Week 87: How the sausage is made
Over the past week I’ve been involved in a workshop and some conversations about the design process.
Whilst most of our teams within NHS England are now using the NHS prototype kit, some teams are also using Figma to document every variant of every screen. I can see how it can be useful to be able to visualise the flow of a service, but I fear that expecting designers to maintain both a coded prototype and a Figma version could slow things down and be unnecessary duplication.
Teams also vary in how much detail about designs they add to Jira cards, and whether they use Confluence or Mural or Word or other platforms to document stuff.
I don’t think we need this to be consistent across teams. The design process can and should vary according to the context, dynamics and preferences of each team.
Design artefacts are just that: artefacts. The only thing that really counts is the actual thing that gets built and used by real people.
I try to avoid thinking of any designs or prototypes as being the ‘single source of truth’. It’s all too easy to end up with designs that are months and months ahead of a live service, and even if all the build work is on your roadmap, plans can change.
The relationship between design and development is something that needs constant work to develop and improve, especially as people come and go in a team. In my experience, the closer the 2 disciplines are to each other, the less you have to formally document. Regular conversations and demos beat reams of written acceptance criteria.
We’ve also had discussions about whether and how to version designs. I don’t think there’s a single answer here either. Some teams in an early stage might have distinct iterations of a design, whereas other teams with a live service may be continually tweaking and updating, or be working on several things concurrently.

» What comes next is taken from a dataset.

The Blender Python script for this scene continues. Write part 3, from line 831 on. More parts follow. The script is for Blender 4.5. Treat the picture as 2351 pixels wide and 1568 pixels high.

For coded prototypes, I tend to recommend that designers avoid maintaining several versions within a single prototype unless there are good reasons to, as it can soon get unwieldy and hard to keep all the versions working independently. An alternative strategy is to make use of some of the Git features that developers use. You can use branches to try out different ideas in parallel. Or make use of the commit history to view a design as it was several months ago, if needed. It’s incredibly powerful but there is a learning curve - so this is something we could offer more support and guidance on.
I also advocated again for writing design histories. These can go beyond documenting just what the designs are, but instead describe the intent. The why to go with the what. They’re also a place where you can describe any discarded ideas that didn’t work, or things you’d like to have done but couldn’t yet for pragmatic or technical reasons.
I’d love to hear from other teams about how they document their designs. Other disciplines too - I’m sure there are some interesting debates within the user research community on how best to write up their research and in what level of detail.
Ultimately there are many ways to make the sausage.